With Pip Millett, it was kind of similar, but suddenly it’s not dense anymore. There’s actually quite a lot of space in it. But it’s eclectic. It’s all acoustic instruments, for the most part, so there isn’t much freedom for movement. In this case the way to create a sense of space involves trying to use the arrangements themselves to build the sense of movement, rather than actually having things move. It sounds weird to me as a listener if acoustic instruments are wandering around the room. That’s just not how things work. I was [listening to someone else’s mix] last week, and they played me a track and all of a sudden the snare drum started bouncing around. It was never in the same place twice. And I hated it. Because it’s a really good song. But why is the snare drum just everywhere? Snare drums don’t do that. I do feel with both of those albums, one of the things that I tried to do is create a sense of space whilst remaining true to what the song was trying to do. It is important for me to not lean on the immersive or spatial aspects too heavily, because then it’s going to sound like a gimmick. And so the trick was to deliver something that had spatial elements, but ones that worked and fitted with the music.
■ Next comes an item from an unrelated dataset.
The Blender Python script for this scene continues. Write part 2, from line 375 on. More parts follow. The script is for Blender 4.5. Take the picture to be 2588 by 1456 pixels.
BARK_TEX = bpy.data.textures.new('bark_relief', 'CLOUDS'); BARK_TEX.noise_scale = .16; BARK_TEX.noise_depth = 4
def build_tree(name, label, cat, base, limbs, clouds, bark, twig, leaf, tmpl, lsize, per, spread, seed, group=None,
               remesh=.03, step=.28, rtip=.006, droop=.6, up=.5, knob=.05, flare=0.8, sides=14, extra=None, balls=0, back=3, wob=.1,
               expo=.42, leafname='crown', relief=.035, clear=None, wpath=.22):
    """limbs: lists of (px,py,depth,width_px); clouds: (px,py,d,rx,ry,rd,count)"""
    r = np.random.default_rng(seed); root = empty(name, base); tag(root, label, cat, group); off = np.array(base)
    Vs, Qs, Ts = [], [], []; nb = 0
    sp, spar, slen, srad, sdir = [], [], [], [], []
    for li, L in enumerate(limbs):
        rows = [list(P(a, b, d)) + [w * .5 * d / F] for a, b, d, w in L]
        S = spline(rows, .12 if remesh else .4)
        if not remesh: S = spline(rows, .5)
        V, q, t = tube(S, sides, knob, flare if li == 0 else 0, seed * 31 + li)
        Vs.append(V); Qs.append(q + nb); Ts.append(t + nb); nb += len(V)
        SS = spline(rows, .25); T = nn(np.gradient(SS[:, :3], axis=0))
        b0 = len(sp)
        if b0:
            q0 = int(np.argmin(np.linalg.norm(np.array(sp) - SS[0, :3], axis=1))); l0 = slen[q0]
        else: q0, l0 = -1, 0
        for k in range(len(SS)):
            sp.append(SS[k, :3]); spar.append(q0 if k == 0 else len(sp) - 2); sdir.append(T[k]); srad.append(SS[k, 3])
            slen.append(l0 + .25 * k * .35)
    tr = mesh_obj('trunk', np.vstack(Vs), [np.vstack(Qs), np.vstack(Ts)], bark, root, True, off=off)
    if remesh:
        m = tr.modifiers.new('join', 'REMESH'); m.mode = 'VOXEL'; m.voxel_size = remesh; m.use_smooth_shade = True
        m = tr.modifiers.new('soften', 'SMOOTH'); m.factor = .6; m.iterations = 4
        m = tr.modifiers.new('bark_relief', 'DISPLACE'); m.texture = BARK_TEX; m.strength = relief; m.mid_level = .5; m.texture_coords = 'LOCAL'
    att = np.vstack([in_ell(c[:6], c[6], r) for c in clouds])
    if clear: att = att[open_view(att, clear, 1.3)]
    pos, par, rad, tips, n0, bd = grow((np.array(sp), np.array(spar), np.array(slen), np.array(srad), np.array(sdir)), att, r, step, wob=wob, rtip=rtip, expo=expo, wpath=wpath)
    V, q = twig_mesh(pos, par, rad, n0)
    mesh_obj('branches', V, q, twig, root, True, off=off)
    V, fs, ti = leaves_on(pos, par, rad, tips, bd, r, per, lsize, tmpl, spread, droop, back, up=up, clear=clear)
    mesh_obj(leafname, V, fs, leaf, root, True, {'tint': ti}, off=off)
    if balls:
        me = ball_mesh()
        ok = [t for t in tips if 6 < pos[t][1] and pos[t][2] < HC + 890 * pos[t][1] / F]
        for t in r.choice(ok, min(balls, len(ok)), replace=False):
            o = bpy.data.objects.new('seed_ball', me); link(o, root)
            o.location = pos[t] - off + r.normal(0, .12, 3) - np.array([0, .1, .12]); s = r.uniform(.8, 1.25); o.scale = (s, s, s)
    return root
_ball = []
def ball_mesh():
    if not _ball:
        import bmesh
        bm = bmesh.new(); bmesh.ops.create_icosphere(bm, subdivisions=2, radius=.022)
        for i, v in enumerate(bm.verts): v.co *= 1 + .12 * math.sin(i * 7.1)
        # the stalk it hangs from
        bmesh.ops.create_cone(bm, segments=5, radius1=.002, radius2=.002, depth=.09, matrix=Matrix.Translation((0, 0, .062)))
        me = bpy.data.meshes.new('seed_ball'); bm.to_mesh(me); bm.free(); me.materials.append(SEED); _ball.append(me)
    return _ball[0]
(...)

Let’s talk about the potential for recreating old mixes and how you approach projects like that?
Mike Hillier: I have done a couple, I did ‘To Build A Home’ for The Cinematic Orchestra. And currently I am working on another project, which is going to be very interesting once we’re allowed to talk about it.
There’s a myth out in the music industry about how it’s impossible to recreate the original mixes without all the recall sheets and notes.
Mike Hillier: To a degree that can be true. With ‘To Build a Home’ it was actually very easy. We were somewhat fortunate with the multi-tracks that were sent over. Whilst they needed work to sound like the mix, they didn’t need too much.
Did you have to recreate the whole song? There wasn’t just one stem or one channel to recreate?
Mike Hillier: Yes. The whole song. For that song I sat down in Studio E and mixed it from the multi-track recordings. The reverbs were in the session. Some of the automation was actually there too, so I wasn’t starting completely from scratch. I was given a Pro Tools session. And I think the idea was that the Pro Tools session would be enough. And I hit play and was like: ‘Well, this doesn’t sound anything like the mix.’ Actually, that Pro Tools session then went to a console. And then the team printed the mix through the board. So the whole board needed to be recreated. But through chatting with Jason [Swinscoe from The Cinematic Orchestra] I was able to get to know what the board was, it was a Neve. So I was able to recreate certain elements of the sound in that way. And then I was going through it by ear. There were notes written down of some settings, no EQ or anything, but there were some level settings written down. Where it becomes really difficult is where you’ve got to work all of that out. In your average pop arrangement, there will be a lot of fader rides. The bass might come up a dB for the chorus, right? Cool. But the horn section might go up 3 dBs, the chorus down two dBs for the next two bars, then up a dB for one bar, then down… You could be doing all sorts of stuff. And if there are no notes on any of that, you just got to either gas or pass. With the other project I was working on, there were no notes.
There were no notes at all?
Mike Hillier: No recall notes, no reverb settings, no delays. The first thing I did was just bring it up flat. And listen to it. And as I was going through it, I thought ‘alright, everything is here’. Until I realized that hi hat was completely different. The hi hat pattern that I had on the multitrack is a single hit quarter note. I might be wrong about the exact length of the note. But on the record it’s got a 16 pattern *imitates* But I’ve just got *continues to imitate* Well, everything else sounded like it was right? Did they swap just that one part? I threw a 16th note delay on it. And that worked. But it was complete guesswork. Move on. Next challenge. The next thing I discovered was that the BVs definitely had loads of effects on them. There’s chorus, there’s definitely some reverb, a bit of delay. But there are 1000 choruses in the world, and 1000 reverbs. And so you’ve got to listen and try to narrow it down. Stylistically you know that that is definitely not a plate reverb, it’s more of a room sound. It’s an 80s recording, what would they have had access to? There are no notes, so I have no way of picking the exact unit. That’s impossible. I don’t think there’s anyone out there who has ears good enough, that they could be like, ‘oh, that’s definitely an EMT 250, set to these precise settings’. So you just go ‘I’m going to use something that seems era appropriate’. Does it sound close? Yes or no. And then you try a few out, because the first few don’t work. Eventually you find one that seems close, tweak it a little bit, and then you just move on. There was a lot of guessing at what type of effects they would have had access to, and would have used, and then yet, because of the age of the recording, I have also guessed that certain techniques that they might have used and might not have used. But as you get closer to the modern era, that’s going to get more and more difficult, because there is music that came out in the 90s. But it was actually trying to be 70s. So would the band have used 90s techniques or 70s techniques? I don’t know. Would they use 90s equipment or not? I don’t know. And if you’ve got no notes, you’re going to start to chase your tail.
Is it an enjoyable process for you to play detective when you don’t have the notes?
Mike Hillier: It’s actually fascinating, and quite a lot fun. It’s a lot of work. It takes a lot of time. There was a bit, I have no idea if it was accurate. But the chorus I ended up using was not even a chorus effect. It was an Eventide harmoniser. But it sounded right. So I left it, it was invented around then and it’s possible that’s what they used. And I did some reading to find out what studio it was recorded in, who did it.